As a character, Jesse takes the reader to a place of wonder and beauty during his daily tree climbs. When Jesse was 11, a former boyfriend of his mother’s taught him to climb and to learn everything he could about the forest. It’s an important part of Jesse’s character: the free-climbs into 100-foot-tall redwoods and his discovery of a rare salamander. The heights lift him above the squalor of his life and into intellectual heights as well.

Read this tough and touching first novel. You’ll come away with a heightened compassion and a sense of a young man’s joy.

Jesse is not a perfect kid – he’s a teenager after all –  and some of his mistakes will make the reader squirm. But he’s a remarkable character, one who will stay in your imagination long after you’ve read the last page.

Inside the SoHum grow scene

Lelia Moskowitz has written a novel that beats all. Sure, there have been other books, other novels, films, and Netflix series about the marijuana scene in Southern Humboldt. But her new book, Growland, (Humboldt State University Press) puts all those other efforts in the shade. 

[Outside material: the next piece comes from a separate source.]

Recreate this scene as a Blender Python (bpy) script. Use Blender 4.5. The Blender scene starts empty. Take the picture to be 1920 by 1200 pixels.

Growland tells a story that jumps off the page like a skydiver, like a bungee jumper, like a cliffside high diver in Mexico. Moskowitz has got the magic: the energy, the language, the arc of the story, the unique neighborhood that is Southern Humboldt, all combined in the journey of a woman and her two daughters from the big city to the country.

Moskowitz has crafted a fine novel. The writing shines like the stars in a deep velvet night where no electric lights can dim the experience. Her characters, both major and the walk-ons, all ring true. Her dialogue is witty and terse at times; sometimes it is lyrical. 

But above all, it’s funny. A scene at a party with three women peeing off a balcony with no railings is hilarious. A Dolly Parton-gone-bad character who runs a tavern makes the reader beg for more. Conversations among growers at the bar make the reader laugh out loud. That one of the growers has clouds tattooed all over his bald head just adds to the ambience. Moskowitz’s casting is word-perfect.

Her main character, Celeste, is a 44-year-old woman who has bundled her two daughters into her car and fled Los Angeles and a disaster of a marriage. 

She seeks refuge with an old boyfriend who homesteads in the hills above Garberville. His family and friends welcome her and things happen: a romance, a murder, a rip-off. 

But the real charm of the novel is Celeste’s transformation into a member of the community. 

She likens her work with other women in the trim shack to an old-fashioned quilting bee. She helps organize a memorial service for yet another young man killed. She participates in a Blessing Way. She enjoys her kids’ happiness with horseback rides, long days at the river, and making friends. 

When tragedy happens, she has become so much a part of the life that it rips her world apart. Moskowitz has done it. Can’t wait for the film adaptation of this very fine piece of writing.